Charles Raskob Robinson was born on October 17, 1940, in Pennsylvania’s Brandywine Valley, where he was influenced early on by the Brandywine School artists, including Howard Pyle and the Wyeth family, while developing a passion for marine subjects through summers spent on Maryland’s Eastern Shore and the coast of Maine.
As a young man, he undertook remarkable river journeys, including rowing 2,000 miles down the Ohio and Mississippi Rivers and traveling alone 4,500 miles through the Amazon, experiences that deeply shaped his adventurous spirit and artistic perspective.
While studying political science and economics at Haverford College and later earning a master’s degree from Johns Hopkins School of Advanced International Studies, Robinson also founded Colonial Arms Foundry and gained national attention for his book "A Nation without Coins", which influenced changes to American coinage legislation.

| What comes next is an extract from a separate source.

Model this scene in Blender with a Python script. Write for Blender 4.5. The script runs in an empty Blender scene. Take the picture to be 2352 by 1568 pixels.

During his career in international banking with Bankers Trust in New York City, he began studying painting at night, eventually training under notable artists including Daniel Greene and Robert Beverly Hale before leaving finance to pursue art full time.
Robinson became widely recognized for his marine paintings, exhibiting nationally and internationally, with works held in prestigious collections such as the Malcolm B. Forbes collection and museums across the United States.
A founding member and Fellow of the American Society of Marine Artists, he has also written extensively about contemporary marine artists through his long-running “Notes from Brush Hill” column, archived by institutions including the Smithsonian American Art Museum and the Library of Congress.
In later years, Robinson’s artistic projects included sailing a yawl across the Atlantic to create studies for his “The Crossing” series and producing ambitious exhibitions such as his thirty-five paintings of Lake Waramaug and the multimedia work "Sunrise at Sea: A Symphony in Four Movements", inspired by Antonín Dvořák’s Ninth Symphony.